Obviously there are also risks that some vibration or impact might cause the relay to unlatch if the PWM gets too low.

I tested the relay in question, min holding voltage was 3.5V and latch voltage was 8.2V with a 12VDC automotive rating on the relay.

[Psi]

Freewheeling diode, its correct placement at the driver, not at the relay

Are you able to explain the reasoning behind putting the diode across the mosfet and not the relay?

(This relay draws 580mA at 12V and around 260mA at 8V)

[Siwastaja]

I'm quite positive your proposed 60% duty won't cause problems with holding force, but obviously all bets are off when using products outside their intended specification.
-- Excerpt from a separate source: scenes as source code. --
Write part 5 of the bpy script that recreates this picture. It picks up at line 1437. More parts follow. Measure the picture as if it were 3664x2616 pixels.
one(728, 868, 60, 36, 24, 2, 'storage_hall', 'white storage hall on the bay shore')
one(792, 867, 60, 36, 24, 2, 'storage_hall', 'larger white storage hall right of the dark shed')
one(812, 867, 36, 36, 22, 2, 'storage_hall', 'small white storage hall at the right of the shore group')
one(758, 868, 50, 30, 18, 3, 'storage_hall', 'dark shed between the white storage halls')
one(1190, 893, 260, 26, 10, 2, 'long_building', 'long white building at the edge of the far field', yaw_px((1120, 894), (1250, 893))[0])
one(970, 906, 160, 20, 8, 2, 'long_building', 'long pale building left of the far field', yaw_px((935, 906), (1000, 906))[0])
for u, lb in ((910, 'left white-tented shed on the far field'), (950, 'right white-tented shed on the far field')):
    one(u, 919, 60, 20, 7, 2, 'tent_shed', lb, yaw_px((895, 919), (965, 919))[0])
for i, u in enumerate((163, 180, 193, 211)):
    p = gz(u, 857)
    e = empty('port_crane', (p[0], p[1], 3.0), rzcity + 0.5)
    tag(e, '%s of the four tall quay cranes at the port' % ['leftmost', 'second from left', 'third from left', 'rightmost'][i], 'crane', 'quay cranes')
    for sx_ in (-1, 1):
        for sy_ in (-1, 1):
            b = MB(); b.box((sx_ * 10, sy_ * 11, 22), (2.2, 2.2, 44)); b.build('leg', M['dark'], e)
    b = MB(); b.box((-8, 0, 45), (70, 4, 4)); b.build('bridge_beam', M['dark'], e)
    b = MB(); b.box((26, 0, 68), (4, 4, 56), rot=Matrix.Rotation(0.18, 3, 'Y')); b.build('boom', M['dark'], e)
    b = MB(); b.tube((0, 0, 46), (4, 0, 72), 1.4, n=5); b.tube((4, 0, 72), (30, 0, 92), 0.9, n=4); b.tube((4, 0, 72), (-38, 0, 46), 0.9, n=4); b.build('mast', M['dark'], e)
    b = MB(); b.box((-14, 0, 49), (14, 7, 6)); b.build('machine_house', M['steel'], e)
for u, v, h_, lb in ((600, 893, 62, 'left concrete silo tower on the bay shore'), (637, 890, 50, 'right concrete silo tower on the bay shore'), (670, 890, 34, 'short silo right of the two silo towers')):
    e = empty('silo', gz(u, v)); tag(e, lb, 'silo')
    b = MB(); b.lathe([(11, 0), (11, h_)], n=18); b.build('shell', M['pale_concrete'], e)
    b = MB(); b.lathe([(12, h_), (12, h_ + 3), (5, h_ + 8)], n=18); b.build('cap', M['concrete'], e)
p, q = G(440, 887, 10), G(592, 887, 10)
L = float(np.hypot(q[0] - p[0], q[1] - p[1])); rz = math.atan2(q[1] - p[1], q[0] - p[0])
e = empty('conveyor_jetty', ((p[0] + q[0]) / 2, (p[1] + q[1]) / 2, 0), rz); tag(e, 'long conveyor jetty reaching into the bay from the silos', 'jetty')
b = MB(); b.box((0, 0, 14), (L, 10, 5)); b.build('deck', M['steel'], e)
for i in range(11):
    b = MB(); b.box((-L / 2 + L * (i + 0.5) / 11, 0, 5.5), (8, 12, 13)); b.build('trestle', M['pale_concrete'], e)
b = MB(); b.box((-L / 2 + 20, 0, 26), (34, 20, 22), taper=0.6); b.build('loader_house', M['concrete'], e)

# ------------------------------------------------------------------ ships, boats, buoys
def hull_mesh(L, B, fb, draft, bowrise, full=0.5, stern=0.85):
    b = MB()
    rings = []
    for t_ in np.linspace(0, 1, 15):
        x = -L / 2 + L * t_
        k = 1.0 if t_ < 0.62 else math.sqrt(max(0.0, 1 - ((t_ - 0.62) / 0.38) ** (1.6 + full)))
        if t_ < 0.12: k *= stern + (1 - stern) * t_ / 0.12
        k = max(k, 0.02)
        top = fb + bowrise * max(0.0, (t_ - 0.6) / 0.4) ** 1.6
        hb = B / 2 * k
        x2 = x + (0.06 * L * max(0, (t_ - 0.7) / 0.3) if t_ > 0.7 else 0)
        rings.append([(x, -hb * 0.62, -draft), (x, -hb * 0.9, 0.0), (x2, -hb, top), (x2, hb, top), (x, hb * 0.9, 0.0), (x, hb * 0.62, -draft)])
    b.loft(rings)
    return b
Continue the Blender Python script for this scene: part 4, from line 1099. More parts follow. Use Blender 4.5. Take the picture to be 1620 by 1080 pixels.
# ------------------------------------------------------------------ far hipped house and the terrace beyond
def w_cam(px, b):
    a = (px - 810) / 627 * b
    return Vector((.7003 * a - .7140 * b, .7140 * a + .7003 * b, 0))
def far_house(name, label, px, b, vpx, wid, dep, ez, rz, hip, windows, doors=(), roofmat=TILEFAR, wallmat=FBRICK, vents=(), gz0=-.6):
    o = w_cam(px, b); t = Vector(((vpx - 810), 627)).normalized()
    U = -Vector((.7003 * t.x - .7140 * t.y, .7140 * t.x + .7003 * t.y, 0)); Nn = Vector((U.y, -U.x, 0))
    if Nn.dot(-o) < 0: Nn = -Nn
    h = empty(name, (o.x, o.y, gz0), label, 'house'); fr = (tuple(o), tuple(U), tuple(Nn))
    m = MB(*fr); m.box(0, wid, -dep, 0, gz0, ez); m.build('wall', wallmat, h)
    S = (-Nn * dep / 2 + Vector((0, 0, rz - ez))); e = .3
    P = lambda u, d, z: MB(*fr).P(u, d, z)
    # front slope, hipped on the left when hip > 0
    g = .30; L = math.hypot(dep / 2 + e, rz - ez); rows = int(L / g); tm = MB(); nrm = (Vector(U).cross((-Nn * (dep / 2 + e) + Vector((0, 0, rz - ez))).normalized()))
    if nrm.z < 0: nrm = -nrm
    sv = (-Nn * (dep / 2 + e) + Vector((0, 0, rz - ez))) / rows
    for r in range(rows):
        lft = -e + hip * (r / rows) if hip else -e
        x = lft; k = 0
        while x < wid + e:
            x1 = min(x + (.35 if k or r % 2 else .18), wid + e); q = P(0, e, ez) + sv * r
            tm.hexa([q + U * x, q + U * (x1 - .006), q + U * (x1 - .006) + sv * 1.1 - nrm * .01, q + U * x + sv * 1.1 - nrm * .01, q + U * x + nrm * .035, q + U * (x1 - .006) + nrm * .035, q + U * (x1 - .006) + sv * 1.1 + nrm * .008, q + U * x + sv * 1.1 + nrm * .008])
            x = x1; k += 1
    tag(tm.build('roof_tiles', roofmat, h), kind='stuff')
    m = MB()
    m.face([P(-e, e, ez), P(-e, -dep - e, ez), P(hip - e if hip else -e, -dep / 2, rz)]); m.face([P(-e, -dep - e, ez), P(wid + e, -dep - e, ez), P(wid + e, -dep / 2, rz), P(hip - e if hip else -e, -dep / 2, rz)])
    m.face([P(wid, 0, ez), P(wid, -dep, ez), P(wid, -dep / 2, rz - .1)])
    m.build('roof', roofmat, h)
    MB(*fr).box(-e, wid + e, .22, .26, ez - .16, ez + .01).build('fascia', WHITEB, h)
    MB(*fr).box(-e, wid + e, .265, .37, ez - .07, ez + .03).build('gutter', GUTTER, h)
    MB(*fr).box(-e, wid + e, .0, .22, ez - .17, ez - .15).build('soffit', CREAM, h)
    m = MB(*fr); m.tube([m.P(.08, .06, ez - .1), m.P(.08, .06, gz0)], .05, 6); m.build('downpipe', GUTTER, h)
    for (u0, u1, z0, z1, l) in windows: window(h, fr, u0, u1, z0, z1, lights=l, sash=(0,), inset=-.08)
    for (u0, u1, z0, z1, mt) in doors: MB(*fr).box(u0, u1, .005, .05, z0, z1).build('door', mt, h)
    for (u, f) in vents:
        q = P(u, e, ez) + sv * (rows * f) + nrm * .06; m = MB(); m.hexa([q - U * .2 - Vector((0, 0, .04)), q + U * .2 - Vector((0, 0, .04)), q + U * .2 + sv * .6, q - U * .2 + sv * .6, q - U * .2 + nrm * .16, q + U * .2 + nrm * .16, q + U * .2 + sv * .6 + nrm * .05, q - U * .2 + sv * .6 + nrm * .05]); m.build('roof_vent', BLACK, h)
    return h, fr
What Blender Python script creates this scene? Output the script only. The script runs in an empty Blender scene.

Not "across" the FET, but next to it. Parallel to the relay coil, but not physically where it sits. Freewheeling diode provides continuous path for the current flowing in the inductance, preventing voltage peaks which would happen if the loop is interrupted. The inductance is the coil inductance + wiring inductance. If you place it at the coil, you are not bypassing the wiring inductance. This is obvious no-brainer when people design motor controls, everybody knows to minimize loop area and tightly couple the two semiconductor switches, but somehow some people get lost when instead of a motor there is a relay coil, despite it being electrically equivalent situation. This has been discussed on these forums a few times and it always causes issues, hopefully not this time.

[Psi]

ah, i see.   

Yeah for this application the diode across the relay is currently ~8mm from the Mosfet on same PCB.

Relay wires travel at most 200mm away from PCB.

[Zero999]

Is there a general rule of thumb for how low % PWM you can go before getting issues with current flow due to not enough force holding the contacts together?

Obviously there are also risks that some vibration or impact might cause the relay to unlatch if the PWM gets too low.

I tested the relay in question, min holding voltage was 3.5V and latch voltage was 8.2V with a 12VDC automotive rating on the relay.

Check the data sheet for the holding voltage. The minimum duty cycle will be the percentage of the holding vs nominal voltage.